* YOUR TASK:
Omit pictures and quote the listing below line by line, from its start through the line that holds "rnd = random.Random(7)".

* PROVIDED MATERIAL:
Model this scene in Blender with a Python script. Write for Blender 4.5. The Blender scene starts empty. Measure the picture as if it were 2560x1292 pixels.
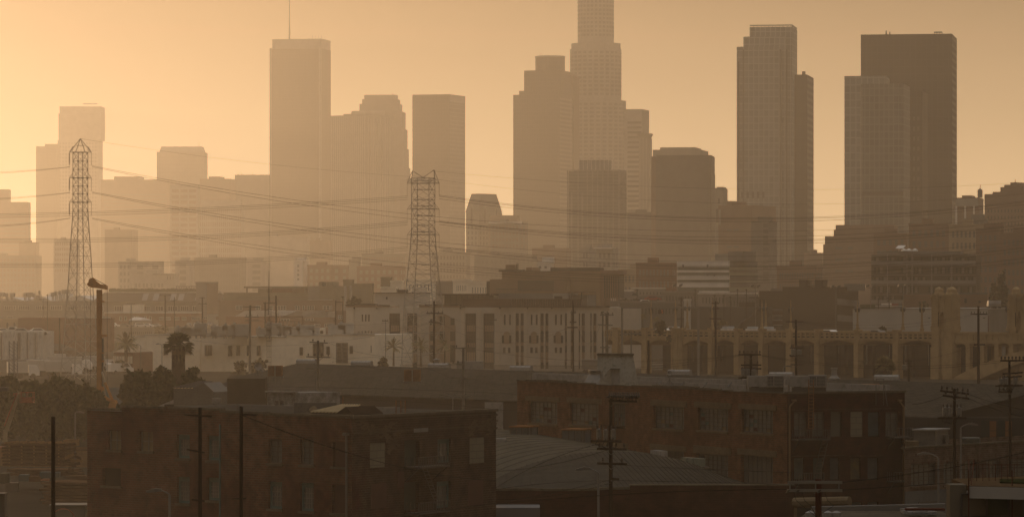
import bpy, math, random
from mathutils import Vector, Matrix
R = math.radians
C = bpy.context.scene.collection
sc = bpy.context.scene
rnd = random.Random(7)

# ---------------------------------------------------------------- camera
A = 9.375e-5          # width of one photo pixel (2560 wide) per metre of distance
H, YH, G = 22.0, 737.0, 6.2   # eye height, horizon row
cam = bpy.data.objects.new('camera', bpy.data.cameras.new('camera')); C.objects.link(cam)
cam.location = (0, 0, H); cam.rotation_euler = (R(90), 0, 0)
cam.data.sensor_width = 36; cam.data.lens = 150
cam.data.shift_y = (YH - 646) / 2560
cam.data.clip_end = 60000
sc.camera = cam
# ---------------------------------------------------------------- sky, sun, exposure
SUN_EL, SUN_AZ = R(4), R(-17)      # azimuth measured from the view direction, negative = left
w = bpy.data.worlds.new('World'); sc.world = w; w.use_nodes = True
nt = w.node_tree; nt.nodes.clear()
sky = nt.nodes.new('ShaderNodeTexSky'); sky.sky_type = 'NISHITA'; sky.sun_disc = False
sky.sun_elevation = SUN_EL; sky.sun_rotation = SUN_AZ
sky.dust_density = 8.0; sky.air_density = 2.0; sky.ozone_density = 1.0
tint = nt.nodes.new('ShaderNodeMix'); tint.data_type = 'RGBA'; tint.blend_type = 'MULTIPLY'
tint.inputs[0].default_value = 1.0
tint.inputs[7].default_value = (0.3, 0.27, 0.21, 1)
bg = nt.nodes.new('ShaderNodeBackground'); bg.inputs[1].default_value = 0.10
out = nt.nodes.new('ShaderNodeOutputWorld')
# smoke layer over the whole sky: brightest near the horizon, dull overhead
tcw = nt.nodes.new('ShaderNodeTexCoord'); sx = nt.nodes.new('ShaderNodeSeparateXYZ'); rp = nt.nodes.new('ShaderNodeValToRGB')
e = rp.color_ramp.elements; e[0].position = 0.0; e[1].position = 1.0
SMOKE = (1.0, 0.665, 0.345); SMOKE_K = 36.0; BACK_K = 0.5
for p_, k_ in ((0.0, 0.84), (0.085, 1.14), (0.2, 0.3), (0.5, 0.07), (1.0, 0.04)):
    q_ = e[0] if p_ == 0 else e[1] if p_ == 1 else e.new(p_)
    q_.color = tuple(c_ * k_ for c_ in SMOKE) + (1,)
add = nt.nodes.new('ShaderNodeMix'); add.data_type = 'RGBA'; add.blend_type = 'ADD'; add.inputs[0].default_value = 1.0
ml = nt.nodes.new('ShaderNodeMix'); ml.data_type = 'RGBA'; ml.blend_type = 'MULTIPLY'; ml.inputs[0].default_value = 1.0
ml.inputs[7].default_value = (SMOKE_K,) * 3 + (1,)
nt.links.new(tcw.outputs['Generated'], sx.inputs[0]); nt.links.new(sx.outputs[2], rp.inputs[0])
# the smoke glows round the sun's side of the sky and is dull behind the viewer
ra = nt.nodes.new('ShaderNodeMapRange'); ra.interpolation_type = 'SMOOTHSTEP'
ra.inputs[1].default_value = 0.1; ra.inputs[2].default_value = 0.97; ra.inputs[3].default_value = BACK_K; ra.inputs[4].default_value = 1.0
mr = nt.nodes.new('ShaderNodeMix'); mr.data_type = 'RGBA'; mr.blend_type = 'MULTIPLY'; mr.inputs[0].default_value = 1.0
nt.links.new(sx.outputs[1], ra.inputs[0]); nt.links.new(rp.outputs[0], mr.inputs[6]); nt.links.new(ra.outputs[0], mr.inputs[7])
nt.links.new(mr.outputs[2], ml.inputs[6]); nt.links.new(ml.outputs[2], add.inputs[7])
nt.links.new(sky.outputs[0], tint.inputs[6]); nt.links.new(tint.outputs[2], add.inputs[6])
nt.links.new(add.outputs[2], bg.inputs[0])
nt.links.new(bg.outputs[0], out.inputs[0])
sd = bpy.data.lights.new('sun', 'SUN'); sd.energy = 2.5; sd.angle = R(0.6); sd.color = (1.0, 0.62, 0.31)
sun = bpy.data.objects.new('sun', sd); C.objects.link(sun)
sv = Vector((math.sin(SUN_AZ) * math.cos(SUN_EL), math.cos(SUN_AZ) * math.cos(SUN_EL), math.sin(SUN_EL)))
sun.rotation_euler = sv.to_track_quat('Z', 'Y').to_euler(); sun.location = (-200, 300, 400)
sc.view_settings.view_transform = 'Standard'; sc.view_settings.look = 'None'
sc.view_settings.exposure = -1.17; sc.view_settings.gamma = 1.0
sc.cycles.volume_bounces = 2; sc.cycles.max_bounces = 6
HAZE = dict(density=1.35e-4, color=(0.97, 0.94, 0.90), g=0.78)

# ---------------------------------------------------------------- helpers
TM = {}
def P(px, py, D): return Vector(((px - 1280) * A * D, D, H + (YH - py) * A * D))
def X(px, D): return (px - 1280) * A * D
def Z(py, D): return H + (YH - py) * A * D

def tag(o, label=None, cat=None, group=None, kind=None):
    if label: o['label'] = label
    if cat: o['category'] = cat
    if group: o['group'] = group
    if kind: o['kind'] = kind
    return o
def thing(name, label, cat, loc=(0, 0, 0), rz=0.0, group=None, kind=None):
    o = bpy.data.objects.new(name, None); C.objects.link(o); o.empty_display_size = 0.5
    o.location = loc; o.rotation_euler = (0, 0, rz)
    TM[o] = Matrix.Translation(Vector(loc)) @ Matrix.Rotation(rz, 4, 'Z')
    return tag(o, label, cat, group, kind)
def copy_tree(o, parent=None, loc=None, rz=None, label=None, group=None, name=None):
    c = o.copy(); C.objects.link(c); c.parent = parent
    if parent is not None: c.matrix_parent_inverse = Matrix.Identity(4)
    if loc is not None: c.location = loc
    if rz is not None: c.rotation_euler = (0, 0, rz)
    if label: c['label'] = label
    if group: c['group'] = group
    for ch in o.children: copy_tree(ch, c)
    return c

def lin(c):
    return tuple(((x / 255) / 12.92 if x / 255 <= 0.04045 else ((x / 255 + 0.055) / 1.055) ** 2.4) for x in c)
MATS = {}
def mat(name, col, rough=0.8, var=0.25, scale=0.15, metal=0.0, spec=0.3, col2=None, dirt=0.0, bump=0.0):
    """base colour broken up by noise, optional large stains, optional bump"""
    if name in MATS: return MATS[name]
    m = bpy.data.materials.new(name); m.use_nodes = True; n = m.node_tree.nodes; l = m.node_tree.links
    b = n['Principled BSDF']; b.inputs['Roughness'].default_value = rough; b.inputs['Metallic'].default_value = metal
    b.inputs['Specular IOR Level'].default_value = 0.0 if rough >= .85 else spec
    tc = n.new('ShaderNodeTexCoord'); no = n.new('ShaderNodeTexNoise')
    no.inputs['Scale'].default_value = scale; no.inputs['Detail'].default_value = 6; no.inputs['Roughness'].default_value = 0.65
    l.new(tc.outputs['Object'], no.inputs['Vector'])
    cr = n.new('ShaderNodeValToRGB'); cr.color_ramp.elements[0].position = 0.3; cr.color_ramp.elements[1].position = 0.7
    c2 = col2 or tuple(x * (1 - var) for x in col)
    cr.color_ramp.elements[0].color = (*c2, 1); cr.color_ramp.elements[1].color = (*tuple(min(1, x * (1 + var * 0.4)) for x in col), 1)
    l.new(no.outputs['Fac'], cr.inputs[0]); src = cr.outputs[0]
    if dirt > 0:
        n2 = n.new('ShaderNodeTexNoise'); n2.inputs['Scale'].default_value = scale * 6; n2.inputs['Detail'].default_value = 8
        l.new(tc.outputs['Object'], n2.inputs['Vector'])
        mp = n.new('ShaderNodeMapRange'); mp.inputs[1].default_value = 0.5; mp.inputs[2].default_value = 0.75
        mp.inputs[3].default_value = 1; mp.inputs[4].default_value = 1 - dirt
        mx = n.new('ShaderNodeMix'); mx.data_type = 'RGBA'; mx.blend_type = 'MULTIPLY'; mx.inputs[0].default_value = 1
        l.new(n2.outputs['Fac'], mp.inputs[0]); l.new(src, mx.inputs[6]); l.new(mp.outputs[0], mx.inputs[7]); src = mx.outputs[2]
    l.new(src, b.inputs['Base Color'])
    if bump:
        bp = n.new('ShaderNodeBump'); bp.inputs['Strength'].default_value = bump; bp.inputs['Distance'].default_value = 0.05
        n3 = n.new('ShaderNodeTexNoise'); n3.inputs['Scale'].default_value = 3; n3.inputs['Detail'].default_value = 4
        l.new(tc.outputs['Object'], n3.inputs['Vector']); l.new(n3.outputs['Fac'], bp.inputs['Height']); l.new(bp.outputs[0], b.inputs['Normal'])
    MATS[name] = m; return m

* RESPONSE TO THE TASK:
Model this scene in Blender with a Python script. Write for Blender 4.5. The Blender scene starts empty. Measure the picture as if it were 2560x1292 pixels.
import bpy, math, random
from mathutils import Vector, Matrix
R = math.radians
C = bpy.context.scene.collection
sc = bpy.context.scene
rnd = random.Random(7)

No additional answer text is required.